Unlocking your borrowers’ home equity

Zest AI
June 24, 2024

Borrowers locked out of HELOC? Let’s open the door

Home equity lines of credit, or HELOC, are a significant portion of any lender’s consumer portfolios. And for homeowners, accessing a HELOC is a game-changer for those looking to consolidate debts, cover emergency bills, or remodel their home. Saying yes to these loans means increasing your share of wallet and strengthening the relationship between you and your customers.

Yet, for nearly half of U.S. homeowners, securing a HELOC is a daunting challenge. The culprit: rate increases, strict debt-to-income (DTI) requirements, and traditional credit scoring methods. The average credit score for homeowners with a HELOC is 748, when more than 25 percent of homeowners have a credit score under 710, and 10 percent under 650. In addition, many homeowners don’t meet DTI requirements due to their employment or retirement status. It’s hard enough to house hunt, meet income requirements, save for a down payment, and work your way up to owning a home. For those who have already jumped through those hurdles, it can be frustrating to face yet another financial barrier.

On top of this, it can take anywhere between two and six weeks for homeowners to find out if they even qualify for a HELOC. It’s hardly a secret that a month-long wait for a potential loan denial is far from an ideal borrower experience. For families in urgent need of funds — whether for emergencies, debt reduction, or timely payments to suppliers and contractors — protracted delays can exponentially increase stress and worsen their financial conditions.

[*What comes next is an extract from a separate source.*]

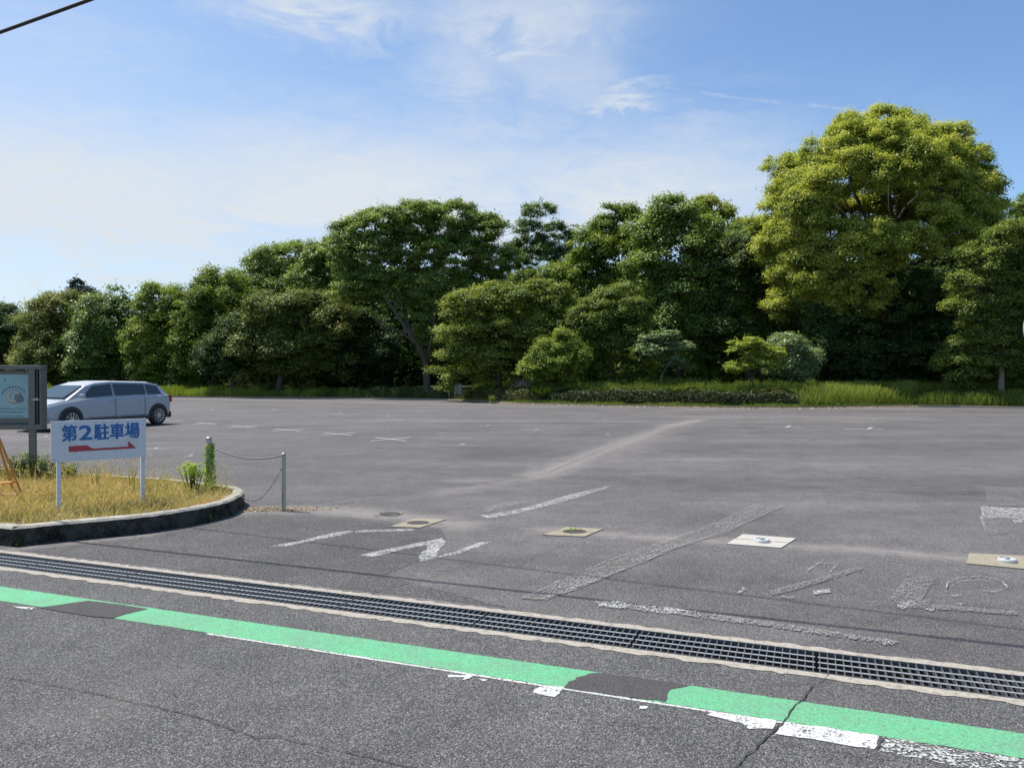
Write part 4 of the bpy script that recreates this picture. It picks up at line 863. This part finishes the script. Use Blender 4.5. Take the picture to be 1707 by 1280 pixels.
        for li, (c, cc_) in sorted(enumerate(CL), key=lambda q_: (Vector([float(v_) for v_ in q_[1][0]])-tp[-1]).length):
            if li % stems != k: continue
            C = Vector([float(v_) for v_ in c]); C.y -= .3
            st, r0 = min(nodes, key=lambda q_: (C-q_[0]).length*1.0 + .35*(q_[0]-tp[-1]).length + (3 if q_[0].z > C.z+.5 else 0) - 1.5*q_[1])
            r0 = min(r0*.72, .05+.030*(C-st).length+.02*trunk*10); ctl = st.lerp(C, .45)+Vector((0, 0, (C.z-st.z)*.12+.15)); lp = bez(st, ctl, C, 8); lr = [max(.018, r0*(1-.62*i/7)) for i in range(8)]; mb.tube(lp, lr, 6)
            nodes += [(lp[i], lr[i]) for i in range(2, 8)]
            for ci in range(min(len(cc_), 12)):
                E_ = Vector([float(v_) for v_ in cc_[ci]]); j = random.randint(3, 7); mid = lp[j].lerp(E_, .5)+Vector((random.gauss(0, .15), random.gauss(0, .15), -.1)); mb.tube(bez(lp[j], mid, E_, 5), [max(.010, lr[j]*.55*(1-.75*i/4)) for i in range(5)], 4, caps=False)
    for pl_, dy_, r0_, r1_ in limbs:
        pp_ = smooth_pts([P3(q_[0], q_[1], d+dy_+.3*math.sin(i_*1.7))-b0 for i_, q_ in enumerate(pl_)], 4); n_ = len(pp_); mb.tube(pp_, [r0_+(r1_-r0_)*i_/(n_-1) for i_ in range(n_)], 7)
    mb.build('trunk', M[bark], r, fix=False)
    return r
tree('broadleaf_tree', 'dark blue-green tree at the far left picture edge behind the notice board', 5, 74, [(5, 560, 42, 50), (-55, 550, 55, 60), (25, 600, 30, 40)], 'deep', .5)
tree('broadleaf_tree', 'brownish topped tree right of the far left dark tree', 100, 70, [(110, 520, 40, 28), (68, 550, 28, 34), (95, 585, 50, 40), (60, 600, 30, 35)], 'brown', .62)
r = tree('conifer_tree', 'dark pointed conifer poking above the brownish tree', 137, 84, [(131, 480, 9, 12), (127, 492, 14, 12), (146, 496, 20, 12), (140, 512, 28, 16), (142, 540, 30, 30)], 'conifer', .5, leaf=.26, clump=.7, cat='conifer', group='trees behind the far edge of the lot')
tree('broadleaf_tree', 'pale wispy green tree with thin upright twigs at its top', 195, 67, [(185, 540, 52, 38), (160, 585, 42, 40), (215, 590, 45, 40), (200, 500, 16, 24, 0, .5), (188, 490, 7, 14, 0, .4), (215, 496, 8, 14, 0, .4)], 'grey', .55, flat=.9)
tree('broadleaf_tree', 'yellow-green rounded tree left of the centre-left green trees', 268, 64, [(270, 508, 38, 26), (285, 545, 40, 36), (250, 565, 38, 36), (275, 600, 48, 34)], 'fresh', .55)
tree('broadleaf_tree', 'mid green tree on the rising left slope of the treeline', 355, 62, [(372, 500, 48, 40), (335, 535, 34, 40), (350, 580, 45, 45), (318, 590, 25, 35)], 'fresh', .42)
tree('broadleaf_tree', 'bright leafy green tree top left of the tallest middle tree', 470, 68, [(485, 448, 58, 36), (435, 475, 50, 34), (520, 465, 50, 45), (400, 510, 40, 40), (470, 500, 70, 40)], 'mid', .62)
tree('broadleaf_tree', 'low brownish-olive tree in front of the bright leafy tree', 465, 57, [(450, 530, 45, 34), (505, 525, 45, 32), (550, 545, 40, 36), (430, 580, 35, 36), (490, 585, 50, 34)], 'brown', .42)
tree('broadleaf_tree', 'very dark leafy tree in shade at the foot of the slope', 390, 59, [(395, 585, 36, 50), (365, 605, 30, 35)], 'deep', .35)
tree('broadleaf_tree', 'green tree filling the slope just left of the spreading limbed tree', 560, 63, [(545, 435, 34, 30), (525, 480, 40, 40), (580, 480, 45, 45), (560, 540, 50, 45)], 'mid', .5, clump=.7)
tree('broadleaf_tree', 'mid green tree low behind the olive tree and thin tree', 930, 57, [(935, 470, 34, 24), (885, 485, 40, 26), (970, 450, 26, 26), (930, 520, 60, 40)], 'mid', .45, clump=.65)
tree('broadleaf_tree', 'green shoulder of foliage left of the giant tree crown', 1240, 56, [(1238, 400, 24, 26), (1215, 430, 30, 34), (1262, 420, 26, 34), (1250, 470, 40, 40)], 'mid', .55, clump=.6)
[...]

The solution: AI-automated HELOC underwriting

If you aim to reach these homeowners, you can’t just rely on traditional credit scores and outdated underwriting methods. Fortunately, today’s lenders have the opportunity to adopt smarter, more efficient underwriting solutions, allowing them to confidently reach more qualified borrowers, faster.

Lenders who implement AI-automated underwriting can see a 20 percent or more increase in approvals with no additional risk, and make two to four times more accurate lending decisions than the national model. The ability to confidently say yes is not only good news for the borrower, but gives your lending business a competitive edge. AI-automated underwriting solutions can instantly assess credit risk for 80 percent or more of applications, leaving your underwriting team with more time to review appraisals, AVMs, and the necessary documents to quickly and accurately process HELOCs. When it’s a coin toss for approving the loan everywhere else, being the first lender to say yes is an act to remember.

Breaking down the HELOC barrier

Speed and accuracy are essential for credit risk assessments, and AI-powered HELOC underwriting can help. But speed and accuracy alone are not enough to solve biased decisioning — a pervasive and highly scrutinized issue within the financial services industry. As it stands, about half of all HELOC applicants are denied. And this rejection rate is not equal across racial lines — a recent Urban Institute report shows that 54.2 percent of Black homeowners, 48.2 percent of Hispanic homeowners, 36.7 percent of Asian homeowners, and just 26.5 percent of White homeowners are denied a HELOC.

To address these gaps, financial institutions need solutions that go the extra mile to prevent biased or disparate outcomes. Technology that can, for example, lift approvals for protected classes by 40 percent on average and ensure fair lending outcomes. Amid concerns about the worsening racial homeownership gap, the ability to take proactive measures in making accurate, impartial decisions is crucial for lenders today.

Smart, agile tools for a thriving lending ecosystem

Financial institutions play a pivotal role in broadening access to credit for all borrowers — that means lending across the spectrum, not just those with a credit score of 748 or higher. But you still need to do so while managing risk and making smart underwriting decisions. Despite rising HELOC balances, maintaining agility through market shifts and economic fluctuations remains crucial.

Equipped with the right tools, your institution can make those quick, accurate decisions that enhance both your consumer lending portfolio and your customer’s experience. When you strike the right balance within the lending ecosystem, everybody wins — your institution, your team, and most importantly, your customers or members.